La sutileza con que se retratan las diversas emociones reflejadas en decenas de rostros, hace que la película no canse al espectador: No hay dos caras iguales, no solo porque son distintas las personas captadas en primerísimos planos, sino porque está claro que no sienten igual.
Creo que a través de ciertos detalles es posible hasta deducir condiciones de clase o extracción social de las mujeres cuyos rostros se iluminan en forma alternada. La vestimenta, los adornos (aros, brazaletes, anillos), el cuidado de las manos (que en numerosas tomas suben hasta tocar distintas partes del propio rostro), el maquillaje, etc. son todas referencias que dan mucho para pensar. Es evidente: obreras y campesinas no hay en la sala.
El director juega en forma llamativa con la iluminación de los rostros. Está claro que la mayor o menor luz que llega al semblante de las protagonistas, no es un reflejo de la luz de la escena que transcurre en el cine imaginario de la película. Los cambios abruptos de luz entre caras que están en primero y segundo plano (a veces iluminando la más cercana y opacando la más alejada, y a veces a la inversa), practican un juego que se independiza del devenir de la narración que están mirando.
La cabeza de todas las mujeres cubiertas por el (o la) hiyab nos obliga a concentrarnos con mayor énfasis en las expresiones faciales. No existe cabello a la vista, que quizás podría distraer la atención de los verdaderos espectadores (es decir de nosotros).
La presencia de Juliette Binoche me resultó también extraña, pero supongo que puede reflejar a una extranjera viendo una película en un cine iraní, y que por respeto a las tradiciones se cubre la cabeza, y no una actriz europea interpretando a una musulmana.

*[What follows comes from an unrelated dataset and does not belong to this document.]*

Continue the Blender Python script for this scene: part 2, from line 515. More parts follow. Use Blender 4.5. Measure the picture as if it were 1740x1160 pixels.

Esta es una película heterodoxa por otro detalle: no existe una protagonista o pocas protagonistas. Son literalmente, decenas de mujeres mostradas en un pie de igualdad. A ninguna se le dedica un tiempo ostensiblemente más extenso que al resto, ni se muestra su rostro con mayor detalle que el de las demás. ¡Otra forma de practicar la democracia en el arte, o la manera de hacer política a través de la puesta en escena!